AIM OF THE EXERCISE » Write out the data again exactly, skipping every picture.
-- begin DATA --
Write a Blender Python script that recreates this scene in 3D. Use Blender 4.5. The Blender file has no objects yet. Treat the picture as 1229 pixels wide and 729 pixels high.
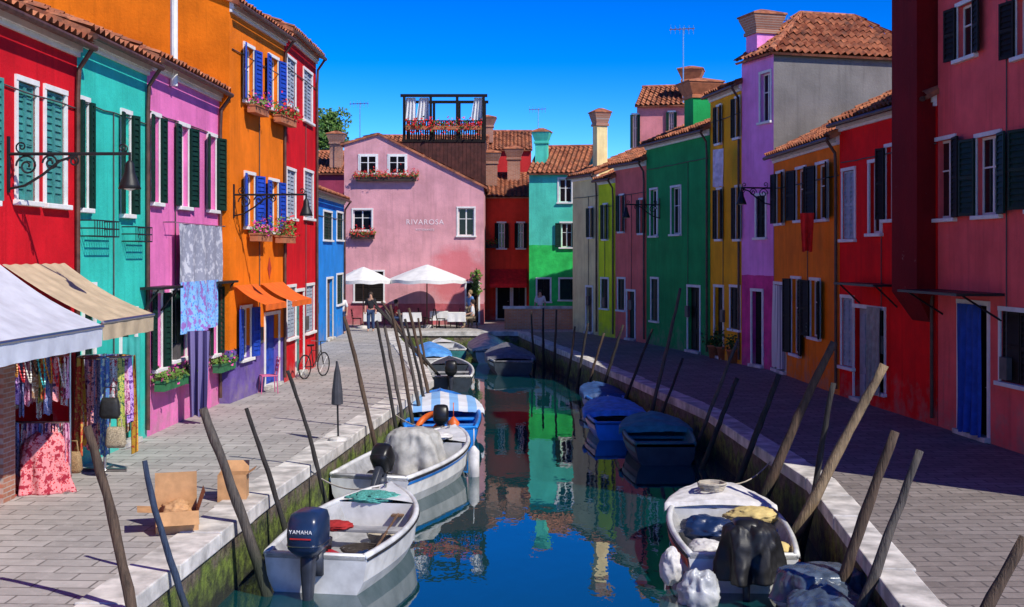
import bpy, bmesh, math, random
from math import *
from mathutils import Vector, Matrix, noise as mn
R=random.Random(7)
S=bpy.context.scene; COL=S.collection
F=1500.; CX=614.5; HY=305.; H=3.5; WZ=-.9
def G(px,py,z=0.):
    d=(H-z)*F/(py-HY); return Vector(((px-CX)/F*d,d,z))
def P(px,py,d): return Vector(((px-CX)/F*d,d,H+(HY-py)/F*d))
ORD='first second third fourth fifth sixth seventh eighth ninth tenth eleventh twelfth thirteenth fourteenth fifteenth sixteenth seventeenth eighteenth nineteenth twentieth'.split()
def T(o,label,cat,group=None):
    o['label']=label; o['category']=cat
    if group: o['group']=group
    return o
def E(name,label,cat,loc=(0,0,0),rz=0,group=None):
    o=bpy.data.objects.new(name,None); COL.objects.link(o); o.location=loc; o.rotation_euler=(0,0,rz)
    return T(o,label,cat,group)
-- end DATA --
WORKED ANSWER »
Write a Blender Python script that recreates this scene in 3D. Use Blender 4.5. The Blender file has no objects yet. Treat the picture as 1229 pixels wide and 729 pixels high.
import bpy, bmesh, math, random
from math import *
from mathutils import Vector, Matrix, noise as mn
R=random.Random(7)
S=bpy.context.scene; COL=S.collection
F=1500.; CX=614.5; HY=305.; H=3.5; WZ=-.9
def G(px,py,z=0.):
    d=(H-z)*F/(py-HY); return Vector(((px-CX)/F*d,d,z))
def P(px,py,d): return Vector(((px-CX)/F*d,d,H+(HY-py)/F*d))
ORD='first second third fourth fifth sixth seventh eighth ninth tenth eleventh twelfth thirteenth fourteenth fifteenth sixteenth seventeenth eighteenth nineteenth twentieth'.split()
def T(o,label,cat,group=None):
    o['label']=label; o['category']=cat
    if group: o['group']=group
    return o
def E(name,label,cat,loc=(0,0,0),rz=0,group=None):
    o=bpy.data.objects.new(name,None); COL.objects.link(o); o.location=loc; o.rotation_euler=(0,0,rz)
    return T(o,label,cat,group)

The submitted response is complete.